Anyway, this week I made the recipe that uses unsweetened chocolate as the base.  You bake it at a high temperature for a short amount of time, and then cool it quickly in an ice bath.  It results in a brownie with a crusty top and gooey interior.  Because of that gooey interior, the baking process requires a certain leap of faith, since you can't stick a toothpick in and know they're done.  And for me, it is quite anxiety-inducing, because I multiply the recipe and use a 13x9 inch pan rather than the 8x8 called for in the recipe, and changing the pan size can alter the baking time quite significantly.  But the end result is a very good brownie (as long as you are not one of those people who likes cakey brownies, in which case you have come to the wrong blog).  These are not spectacular like some brownies, but they are, as the name indicates, a classic version of a brownie.

For June 16

This was a week with no chocolate.  I don't know how that happened, exactly, but it did.  We survived - luckily these non-chocolate cookies managed to suffice:

Cherry Pistachio Biscotti, from The King Arthur Flour Cookie Companion
Cornmeal Thyme Cookies, from Martha Stewart Cookies

This is the first time I have made this particular biscotti recipe, and it was really great.  The recipe comes from the King Arthur Flour Cookie Companion, which has an entire chapter on biscotti.  The way they set the chapter up, there are two basic recipes, an Italian biscotti recipe, and then an American biscotti recipe.  They are similar, except the American recipe makes a biscotti that is not quite as, well, hard and demanding that it be dunked in order to be eaten.  (I always make my biscotti using the American base recipe, which I find much more enjoyable and, since we have them without milk, coffee or vin santo to dunk them in, it is good that they are easier to eat.)  After those two base recipes, there are lots of variations in the form of flavorings and ingredients that you can add to them.  For anyone interested in playing around with recipes, this is a great chapter, since it talks about variations using nut flours, nuts, flavorings, and all sorts of other things, each of which gives you a slightly different result but almost always delicious.

Anyway, as a general rule, I am not a huge fan of either pistachio or cherry as flavors, which explains why this is one of the last recipe variations that I have not made.  But it goes to show me that having a not-knowing mind can be a good thing, because it ended up being a wonderful flavor combination, and the actual texture of the biscotti was very nice.  In the end, I think this is one of my favorite biscotti recipes!  These are a perfect biscotti for eating on their own, but even better (like so many biscotti) dipped in milk or coffee.  And the red cherries and green pistachios give them some unusual visual appeal, as the photo may show.

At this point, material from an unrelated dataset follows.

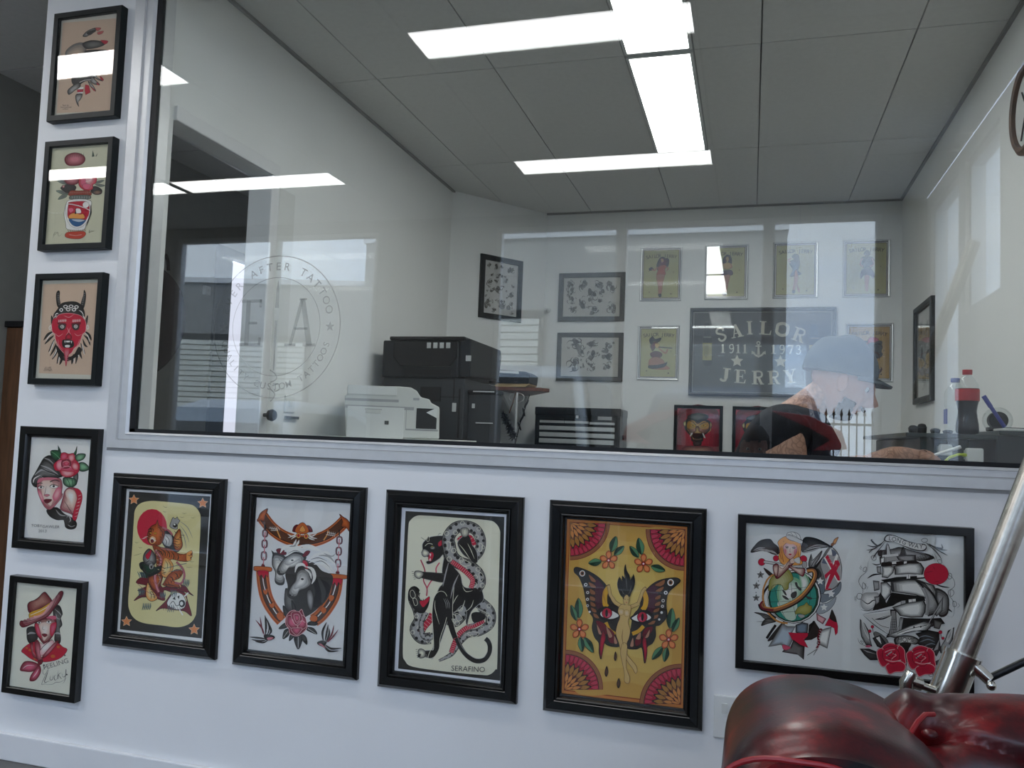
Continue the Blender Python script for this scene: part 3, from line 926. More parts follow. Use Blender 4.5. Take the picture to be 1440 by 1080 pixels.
ART_MERMAID = '''
G+3 k dgry 50,248 85,190 130,155 195,148 225,180 260,210 262,260 220,262 180,245 130,235
T lgry 10 80,240 130,225 190,240
T lgry 12 110,240 170,230 230,255
T lgry 14 150,240 210,240 250,262
T lgry 9 70,235 110,215 160,215
G+3 k dgry 440,245 435,190 455,140 500,135 560,150 610,175 655,205 600,215 540,225 480,250
T lgry 10 450,240 530,215 620,205
T lgry 12 445,250 510,240 580,215
T lgry 9 470,225 550,195 640,205
G+3 dgry lgry 500,370 490,330 510,260 512,310 540,290 592,235 575,290 550,330 520,380
T k 5 505,370 530,320 585,245
C+3 crim 135,320 27
C+3 crim 243,292 22
C+3 crim 450,300 28
L k 22 150,318 230,330 350,350 470,355
L lgry~w~.4 15 150,318 230,330 350,350 470,355
F+3 lgry 440,320 475,322 475,360 450,365
F+2 k2 150,362 225,415 190,420
S+1 gry 128,416 26
S+1 gry 98,498 26
S+1 gry 98,588 25
S+1:lgry k2 128,416 12
S+1:lgry k2 98,498 12
S+1:lgry k2 98,588 12
C k 113,462 4
C k 96,548 4
L k 18 530,375 600,290 665,200
G+2 lbr lorg 672,175 685,150 714,135 705,160 690,190 672,185
C+2 lbr 668,192 11
F+3 gry 610,255 640,215 665,210 700,240 725,290 742,360 740,430 725,480 690,520 640,535 600,540 570,500 540,450 545,380 580,320
F+2 lgry 580,330 620,270 655,215 690,235 720,280 738,350 738,440 690,510 620,530 615,450
P w 625,265 655,225 672,215 665,270
P blue~gry~.6 660,222 690,240 712,270 672,280
P blue~gry~.6 600,300 618,285 640,340 590,330
P w 605,290 628,272 730,440 735,465 715,478
P w 700,260 715,275 640,500 620,525 612,505
P crim 615,285 635,268 728,435 730,462 712,460
P crim 715,310 728,335 640,520 668,520 655,530 620,528 625,500 690,310
P crim 612,420 650,385 720,320 728,345 665,400 620,450
F+3 dgry~lblue~.35 545,460 575,440 610,470 615,540 590,560 555,520
S w 580,465 26
F+3 gry~lblue~.3 585,560 640,560 700,520 735,470 738,520 715,560 660,600 600,625 580,600
S w 665,560 26
F+3 lgry~lblue~.3 580,640 640,625 700,580 690,630 650,680 600,705 555,700
S w 612,660 24
F+3 dgry 540,400 560,370 590,420 560,440
G+3 k2 gry 85,697 130,700 190,715 240,760 200,755 160,740 130,715
G+3 k2 gry 140,795 190,780 250,765 230,745 170,745
T k 4 95,700 170,725 240,765
T k 4 100,765 170,765 240,765
L k 20 183,890 215,840 250,790
L k 12 250,880 290,810
F+3 k2 295,775 325,770 250,880 190,905
Q+2 gry lblue~w~.3 300,780 340,800 400,800 372,850 380,900 345,975 290,935 240,945 195,953 240,880
Q+2 k2 lblue~dgry~.4 400,790 450,770 495,780 490,850 440,860 400,845
P+2 crim 345,845 400,850 495,850 490,905 462,895 498,960 430,935 380,905
Q+2 k2 gry 385,900 440,940 470,950 465,1048 420,1010 360,1000 300,990 320,965 360,960
F+2 pink~crim~.4 305,935 365,955 340,975 310,970
P+2 k2 500,790 540,760 580,820 575,870 520,900 460,905 495,870
Q+2 gry w 590,830 630,815 670,805 660,860 640,965 590,940 560,930
P+2 crim 620,795 650,740 672,672 700,730 718,800 715,850 700,868 690,815 660,800
F k2 655,735 672,675 700,735 708,770 670,755
Q+2 dred lpink 555,705 630,745 605,785 560,755
L k 12 510,800 540,760 500,840
L dred 16 575,840 595,820 570,880 580,920 560,965
H w 3 580,830 560,960 8 16 20
L k 4 560,970 530,990 490,1015
L k 4 565,970 545,1000 540,1015
L k 16 420,385 320,420 222,470 160,540 150,600 180,680 250,740
L lorg~br~.3 13 380,385 215,420 158,500 150,590 175,680 260,760 340,778
C k 385,580 205 200
C w 383,580 200 195
C k 380,582 193 188
C dgrn 380,582 190 185
C teal 378,582 176 178
G lgrn w 330,430 400,440 440,480 440,560 400,640 380,720 320,720 270,640 255,540 280,470
G lgrn w 420,400 480,420 500,480 480,540 440,560 430,480
F lgrn~w~.5 260,640 300,600 400,600 400,740 330,745
L k2 2.5 205,540 380,520 550,500
L k2 2.5 195,620 380,610 565,590
L k2 2.5 240,700 380,690 530,670
L k2 2.5 350,410 365,520 380,640 410,768
L k2 2.5 470,410 500,500 505,600 480,720
L k2 2.5 230,480 260,600 320,740
G+3 olive ol2~w~.2 190,500 200,450 240,410 320,370 360,400 375,450 345,480 340,520 310,530 290,495 250,490 220,500 205,535 190,530
G+2 olive ol2 395,690 420,655 460,640 480,622 500,645 520,650 515,690 470,715 430,705 400,710
F+2 lgry 415,715 450,712 470,725 440,740
F+2 dgry 390,475 405,475 412,500 438,520 430,535 400,505
F+2 dgry 365,555 400,540 402,575 380,592 362,580
F+2 dgry 295,530 315,540 328,570 312,560
F+2 dgry 295,570 325,580 345,602 315,595
F+2 dgry 475,575 520,590 510,600 485,592
L k 42 540,400 535,450 490,530 420,600 330,650 230,680 150,665 132,630
L k 44 478,388 520,378 548,400 540,440
L lorg~gold~.5 14 480,392 520,388 536,405 528,450 480,525 412,592 325,640 232,668 160,655
L lbr 22 480,385 525,382 542,405 536,450 488,528 420,598 330,648 232,678 155,663 137,630
L lorg 9 480,386 520,384 534,405 528,448 482,522 415,590 328,638 235,666
L dred 14 230,680 155,670 130,638 150,612
F+3 lorg 262,200 255,170 285,140 330,125 380,135 425,180 432,240 425,290 445,330 400,345 300,340 262,290 270,240
L dorg 4 280,200 272,250 285,300
L dorg 4 300,160 285,230 300,320
L dorg 4 420,200 412,250 420,310
G+3 dred skin 228,370 222,350 245,330 262,350 300,370 350,300 380,300 385,320 330,380 260,445 235,420
G+3 dred skin 345,345 400,365 460,370 465,395 450,428 420,415 345,360
G+3 dred skin 222,345 262,340 255,430 230,410
F+2 skin 350,305 372,292 390,310 380,328 355,330
G+3 crim~skin~.6 skin~w~.3 298,200 330,175 375,180 400,205 400,245 380,280 350,300 320,280 300,245
L lorg 14 285,195 310,170 350,180 372,178 398,192
F pk 302,225 320,228 318,262 308,250
F pk 382,225 400,225 395,260 380,262
L k 4 310,205 325,202 338,208
L k 4 362,212 378,207 392,212
F+1 k 312,212 325,208 336,213 325,217
F+1 k 364,217 378,213 390,218 378,221
F crim 338,262 350,257 362,262 350,270
L br 2 350,215 347,242 355,244
F+3 w 322,120 330,100 370,95 415,115 430,150 445,165 432,182 400,170 350,158 322,138
L k2 2.5 332,112 380,125 432,155
L k2 2 350,100 365,115 372,140
L k2 2 380,98 395,120 405,150
F+2 w~lgry~.4 325,118 370,128 435,158 443,170 432,184 380,165 322,140
F+2 w~lgry~.3 395,325 380,300 420,285 425,330
'''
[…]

The second recipe was one I have made before, but not for a while (a search of the blog tells me it was October 2009).  I originally found this recipe in a Martha Stewart holiday baking magazine that I picked up on the way to Yosemite for Thanksgiving the first year I started this baking thing - 2005.  They are an interesting cookie because these two main ingredients are so interesting.  The cornmeal gives the cookies an unusual texture, while the thyme gives them an unusual flavor.  There is not a huge amount of thyme in them, so it is a somewhat subtle flavor, but the savory is definitely there along with the sweet, so it is a cookie that asks you for some attention.

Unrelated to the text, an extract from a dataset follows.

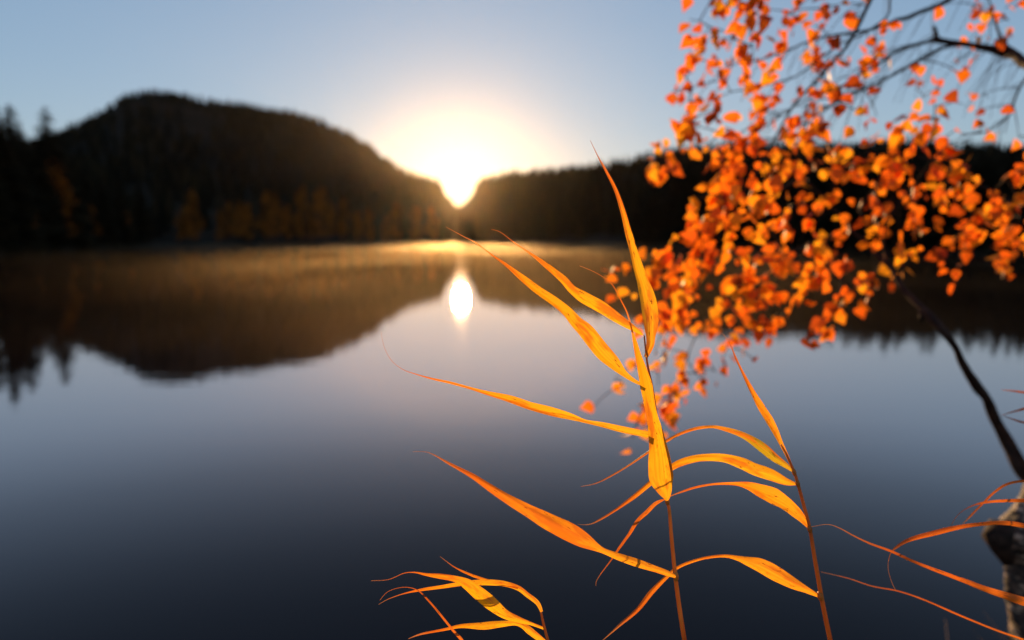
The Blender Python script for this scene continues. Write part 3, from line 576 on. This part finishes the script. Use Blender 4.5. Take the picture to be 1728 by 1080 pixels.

These cookies also have currants in them - quite a few, actually.  This is the second week in a row that I have made cookies that prominently include currants, but where the currants are not included in the cookie name.  Last week it was the peanut butter (and currant) cookies, this week it is the cornmeal thyme (and currant) cookies.  Obviously, currants do not have a good agent, the poor things.  In both of these recipes, they are a key ingredient, so it is funny that they don't get mentioned.  I think we need an "ode to the currant" to make things right.  Volunteers?